PROBLEM:
The line holding "sc.camera = cam" is the last one to output; start at the first line of the data, keep every line in between exactly, and leave out pictures.

┄┄┄┄┄┄┄┄┄┄

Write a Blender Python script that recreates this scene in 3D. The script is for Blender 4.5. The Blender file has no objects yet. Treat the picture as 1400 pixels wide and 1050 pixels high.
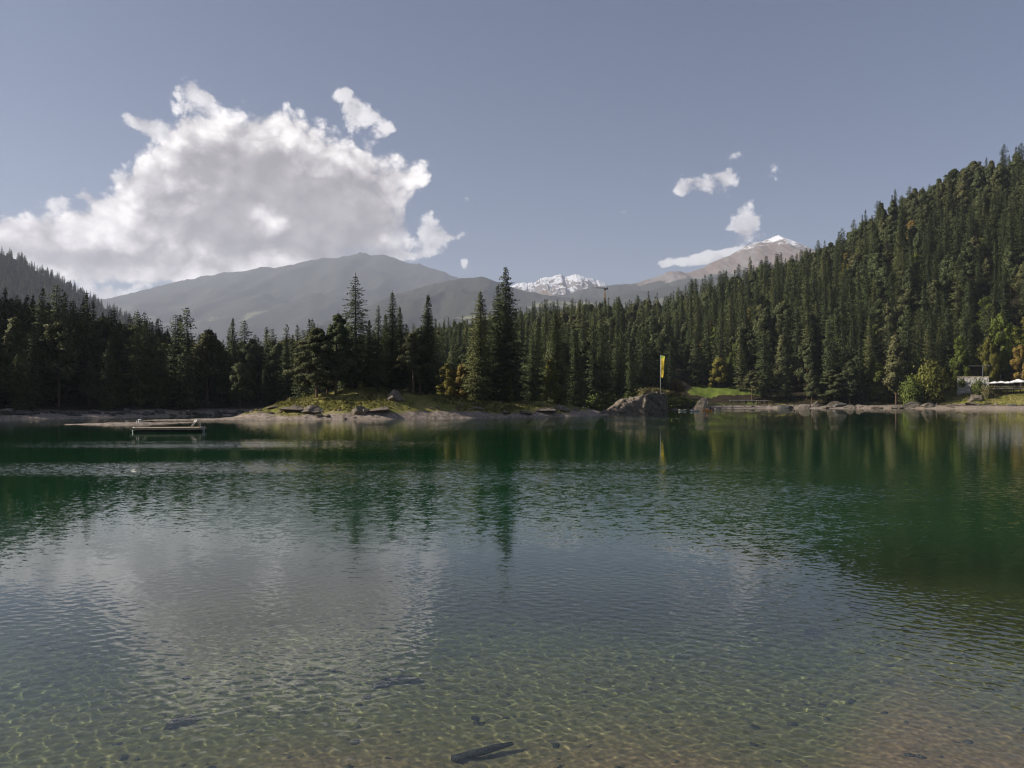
import bpy, math, random
import numpy as np
from mathutils import Vector
R = math.radians
sc = bpy.context.scene
C = sc.collection

# ------------------------------------------------------------------ camera
F = 1038.0          # focal length in photo pixels (photo is 1400 x 1050, horizon at y = 548)
CAM_Z = 3.5
HZ = 548.0
cam_data = bpy.data.cameras.new('camera')
cam_data.sensor_fit = 'HORIZONTAL'; cam_data.sensor_width = 36
cam_data.lens = 36 * F / 1400
cam_data.shift_y = (HZ - 525) / 1400
cam_data.clip_start = 0.1; cam_data.clip_end = 60000
cam = bpy.data.objects.new('camera', cam_data); C.objects.link(cam)
cam.location = (0, 0, CAM_Z); cam.rotation_euler = (R(90), 0, 0)
sc.camera = cam

# ------------------------------------------------------------------ sun, exposure
SUN_AZ, SUN_EL = -97.0, 33.0     # azimuth from the view direction (negative = left)
sd = Vector((math.sin(R(SUN_AZ)) * math.cos(R(SUN_EL)), math.cos(R(SUN_AZ)) * math.cos(R(SUN_EL)), math.sin(R(SUN_EL))))
sl = bpy.data.lights.new('sun', 'SUN'); sl.energy = 5.0; sl.angle = R(0.5); sl.color = (1.0, 0.93, 0.82)
sl.cycles.is_caustics_light = True
sun = bpy.data.objects.new('sun', sl); C.objects.link(sun)
sun.rotation_euler = sd.to_track_quat('Z', 'Y').to_euler(); sun.location = (-40, 20, 60)
sc.view_settings.view_transform = 'Standard'; sc.view_settings.look = 'None'
sc.view_settings.exposure = 0.42; sc.view_settings.gamma = 1.0
cy = sc.cycles
cy.use_denoising = True
cy.max_bounces = 8; cy.diffuse_bounces = 2; cy.glossy_bounces = 3; cy.transmission_bounces = 6
cy.volume_bounces = 1; cy.transparent_max_bounces = 12
cy.caustics_refractive = True; cy.caustics_reflective = False
cy.sample_clamp_indirect = 4.0; cy.sample_clamp_direct = 8.0
cy.blur_glossy = 0.0; cy.filter_width = 1.15
cy.use_adaptive_sampling = False

# ------------------------------------------------------------------ node expression helper
class V:
    nt = None
    def __init__(s, sock): s.s = sock
    @staticmethod
    def m(op, *a, clamp=False):
        n = V.nt.nodes.new('ShaderNodeMath'); n.operation = op; n.use_clamp = clamp
        for i, x in enumerate(a):
            if isinstance(x, V): V.nt.links.new(x.s, n.inputs[i])
            else: n.inputs[i].default_value = x
        return V(n.outputs[0])
    def __add__(s, o): return V.m('ADD', s, o)
    __radd__ = __add__
    def __sub__(s, o): return V.m('SUBTRACT', s, o)
    def __rsub__(s, o): return V.m('SUBTRACT', o, s)
    def __mul__(s, o): return V.m('MULTIPLY', s, o)
    __rmul__ = __mul__
    def __truediv__(s, o): return V.m('DIVIDE', s, o)
def comb(x, y, z=0.0):
    n = V.nt.nodes.new('ShaderNodeCombineXYZ')
    for i, a in enumerate((x, y, z)):
        if isinstance(a, V): V.nt.links.new(a.s, n.inputs[i])
        else: n.inputs[i].default_value = a
    return V(n.outputs[0])
def sep(v):
    n = V.nt.nodes.new('ShaderNodeSeparateXYZ'); V.nt.links.new(v.s, n.inputs[0])
    return V(n.outputs[0]), V(n.outputs[1]), V(n.outputs[2])
def noise(vec, scale, detail=2.0, rough=0.5, dist=0.0, color=False):
    n = V.nt.nodes.new('ShaderNodeTexNoise'); V.nt.links.new(vec.s, n.inputs['Vector'])
    n.inputs['Scale'].default_value = scale; n.inputs['Detail'].default_value = detail
    n.inputs['Roughness'].default_value = rough; n.inputs['Distortion'].default_value = dist
    return V(n.outputs['Color'] if color else n.outputs[0])
def voro(vec, scale, detail=0.0, feature='F1', rough=0.5, smooth=None):
    n = V.nt.nodes.new('ShaderNodeTexVoronoi'); V.nt.links.new(vec.s, n.inputs['Vector'])
    n.feature = feature
    n.inputs['Scale'].default_value = scale; n.inputs['Detail'].default_value = detail
    n.inputs['Roughness'].default_value = rough
    if smooth is not None: n.inputs['Smoothness'].default_value = smooth
    return V(n.outputs['Distance'])
def sstep(x, a, b):
    n = V.nt.nodes.new('ShaderNodeMapRange'); n.interpolation_type = 'SMOOTHSTEP'
    V.nt.links.new(x.s, n.inputs[0])
    if a > b:
        n.inputs[1].default_value = b; n.inputs[2].default_value = a; n.inputs[3].default_value = 1; n.inputs[4].default_value = 0
    else:
        n.inputs[1].default_value = a; n.inputs[2].default_value = b
    return V(n.outputs[0])
def mixc(f, a, b, mode='MIX'):
    n = V.nt.nodes.new('ShaderNodeMix'); n.data_type = 'RGBA'; n.blend_type = mode
    if isinstance(f, V): V.nt.links.new(f.s, n.inputs[0])
    else: n.inputs[0].default_value = f
    for i, c in ((6, a), (7, b)):
        if isinstance(c, V): V.nt.links.new(c.s, n.inputs[i])
        else: n.inputs[i].default_value = (*c, 1) if len(c) == 3 else c
    return V(n.outputs[2])
def vmath(op, a, b=None, scale=None):
    n = V.nt.nodes.new('ShaderNodeVectorMath'); n.operation = op
    for i, c in ((0, a), (1, b)):
        if c is None: continue
        if isinstance(c, V): V.nt.links.new(c.s, n.inputs[i])
        else: n.inputs[i].default_value = c
    if scale is not None:
        if isinstance(scale, V): V.nt.links.new(scale.s, n.inputs['Scale'])
        else: n.inputs['Scale'].default_value = scale
    return V(n.outputs[0])
def attr(name):
    n = V.nt.nodes.new('ShaderNodeAttribute'); n.attribute_name = name
    return V(n.outputs['Fac'])
def texco(which='Object'):
    n = V.nt.nodes.new('ShaderNodeTexCoord'); return V(n.outputs[which])
def geo(which='Position'):
    n = V.nt.nodes.new('ShaderNodeNewGeometry'); return V(n.outputs[which])
def newmat(name):
    m = bpy.data.materials.new(name); m.use_nodes = True; nt = m.node_tree; nt.nodes.clear(); V.nt = nt
    out = nt.nodes.new('ShaderNodeOutputMaterial'); p = nt.nodes.new('ShaderNodeBsdfPrincipled')
    nt.links.new(p.outputs[0], out.inputs[0])
    return m, nt, p, out
def link(v, sock): V.nt.links.new(v.s, sock)

# ------------------------------------------------------------------ world: sky and clouds
w = bpy.data.worlds.new('World'); sc.world = w; w.use_nodes = True
w.cycles.sampling_method = 'MANUAL'; w.cycles.sample_map_resolution = 512
nt = w.node_tree; nt.nodes.clear(); V.nt = nt
wo = nt.nodes.new('ShaderNodeOutputWorld')
sky = nt.nodes.new('ShaderNodeTexSky'); sky.sky_type = 'NISHITA'; sky.sun_disc = False
sky.sun_elevation = R(SUN_EL); sky.sun_rotation = R(SUN_AZ)
sky.altitude = 1000; sky.air_density = 1.0; sky.dust_density = 0.6; sky.ozone_density = 1.5
hs = nt.nodes.new('ShaderNodeHueSaturation'); hs.inputs['Saturation'].default_value = 1.05; hs.inputs['Hue'].default_value = 0.507
nt.links.new(sky.outputs[0], hs.inputs['Color'])
bg1 = nt.nodes.new('ShaderNodeBackground'); bg1.inputs[1].default_value = 0.056
nt.links.new(hs.outputs[0], bg1.inputs[0])
gen = texco('Generated')
dx, dy, dz = sep(gen)
az = V.m('ARCTAN2', dx, dy)
hyp = V.m('SQRT', dx * dx + dy * dy)
el = V.m('ARCTAN2', dz, hyp)
def AE(px, py):
    a = math.atan((px - 700) / F)
    return a, math.atan((HZ - py) / F * math.cos(a))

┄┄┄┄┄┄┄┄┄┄

ANSWER TO THIS EXERCISE:
Write a Blender Python script that recreates this scene in 3D. The script is for Blender 4.5. The Blender file has no objects yet. Treat the picture as 1400 pixels wide and 1050 pixels high.
import bpy, math, random
import numpy as np
from mathutils import Vector
R = math.radians
sc = bpy.context.scene
C = sc.collection

# ------------------------------------------------------------------ camera
F = 1038.0          # focal length in photo pixels (photo is 1400 x 1050, horizon at y = 548)
CAM_Z = 3.5
HZ = 548.0
cam_data = bpy.data.cameras.new('camera')
cam_data.sensor_fit = 'HORIZONTAL'; cam_data.sensor_width = 36
cam_data.lens = 36 * F / 1400
cam_data.shift_y = (HZ - 525) / 1400
cam_data.clip_start = 0.1; cam_data.clip_end = 60000
cam = bpy.data.objects.new('camera', cam_data); C.objects.link(cam)
cam.location = (0, 0, CAM_Z); cam.rotation_euler = (R(90), 0, 0)
sc.camera = cam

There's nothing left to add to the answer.